Hitchens was an effusive and diligent host. Asked me what I wanted to drink, and then led me out to the balcony, where he and I talked for about an hour, drinking Jack Daniels and smoking his Rothmans’s… Folk began to leave and the night eventually boiled down to me, Hitchens and Palash, drinking and talking until we cleaned out the mini-bar.

What a chat – From Clinton, of course, to the fate of the Left, our generation, Dylan, more on the Baffler and the art/music/politics mafia of Chicago, a long boozy dissertation on the film “Glory,” books and more books, authors (Murry Kempton & John Dos Passos, mostly) and the private tax revolt of home packed cigarettes.

The drink and tobacco exhausted, he offered a round of coffee and room service. I declined, feeling the onset of the mental fog I could no longer hold back. The bill had come due. Home, then.

# # #

There’s a reason we’re anxious about influence. To be shaped by external forces means, as individuals, that we need to yield, to go just a little slack, so our posture shifts, changes, molds. We surrender. We risk being supple for the promise of being shaped. You strike a balance between being propelled and being subsumed.
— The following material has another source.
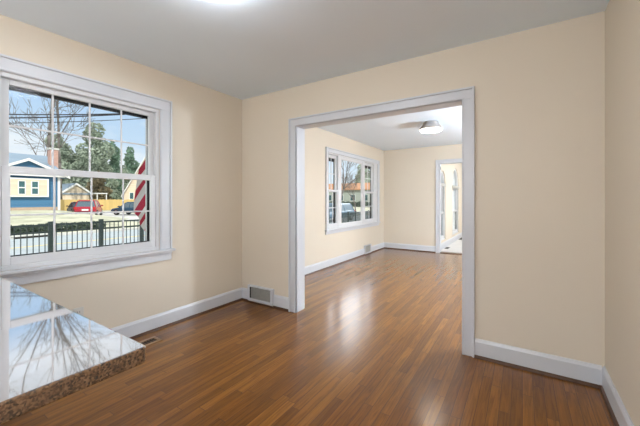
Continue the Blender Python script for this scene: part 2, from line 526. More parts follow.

The exhilaration, though! – when you encounter, and engage such a force, and, under your shaky grip, you let it sweep you away…. His moral clarity, his insistence on literature, and art, really, as the soul of humanity, and the lusty brio with which he lived have profoundly formed and informed me. If all the world’s a stage, he was a character for the ages. We are vastly poorer for his absence. Civilization has lost one of it’s great knights and I have lost one of my brightest guiding stars. Farewell Hitch. That was a damn good show.